Back in November, I wrote a brief post ("On the brink") about the 120 bank failures our financial system had weathered over the previous 11 months. And it did not stop there. The last seven closures reported by the FDIC on December 18 brought the final tally for the year to 140, the highest number in 17 years -- an appreciable contrast to the 30 banks shut down in 2008, but a far cry from the 2,484 closed between 1985-1992.
Although I'm no financial maven like Warren Buffett, Dave Ramsey, or former Wall Street Journal columnist Jonathan Clements, my five years in banking ('96-'01) has allowed some clique insight into the collective handling of loans, which is possibly foremost among the issues that engendered the present economic crunch.

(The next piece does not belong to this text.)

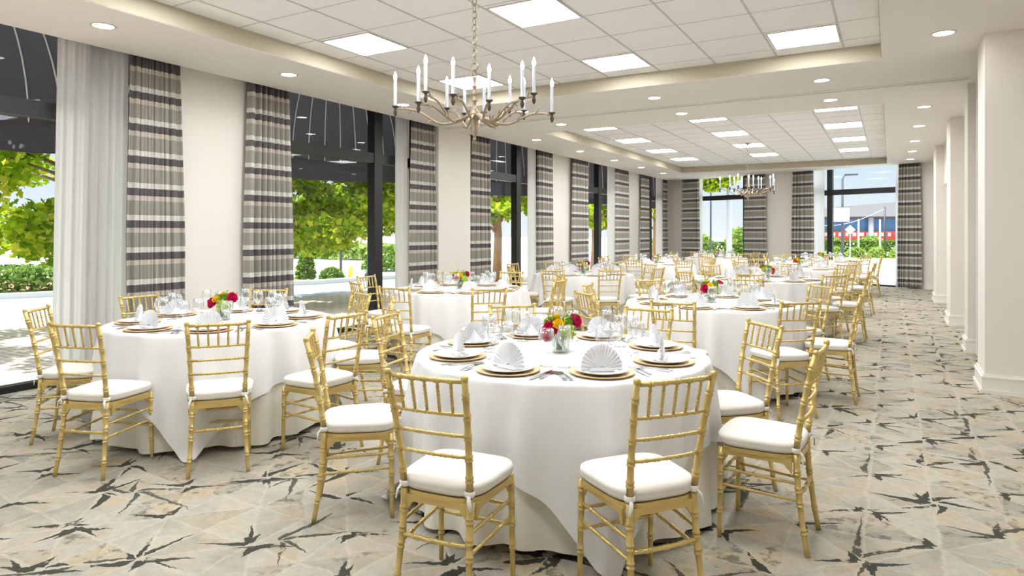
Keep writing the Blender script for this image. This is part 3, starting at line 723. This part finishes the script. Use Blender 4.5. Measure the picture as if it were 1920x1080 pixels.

Being pressed almost daily to make cross-selling for loan apps our main focus ultimately presented a system-wide conundrum, especially for one branch in particular that had suffered through a 93% decline rate for about 15 years. I know because I was assigned to that outpost (just down the street from Graceland) for 13 grueling months, and I'll never forget it. In short, the hindrances at hand were predominantly socioeconomic, creating a "chain of blame" that yielded more platitudes from management than answers.
My story is not unique. In fact workplace circumstances such as mine became the industry norm with tragic results despite lessons of the past that scream out to us still, and all because financial institutions nationwide overlooked sub-600 credit ratings and debt-to-income ratios that exceeded 36%. Indeed the circumvention of these two basic criteria (combined with out-of-control consumer debt-fueled spending) is asking for serious trouble, as any half-honest banker will tell you, and now we've got it.
Shenanigans from Lehman Brothers and Bear Stearns notwithstanding, you can say what you want about compromised economic forecasts, sub-prime lending, deregulation, over-leveraging and collateralized debt. But it all starts with the conspicuous abuse of banking regulations (Regs D, G, T, & Z primarily) by instituting feebly justified alternatives -- adjustable-rate mortgages, for instance -- that merely amount to another form of predatory lending.
Until this culture of impropriety changes, we can expect the bad to get worse.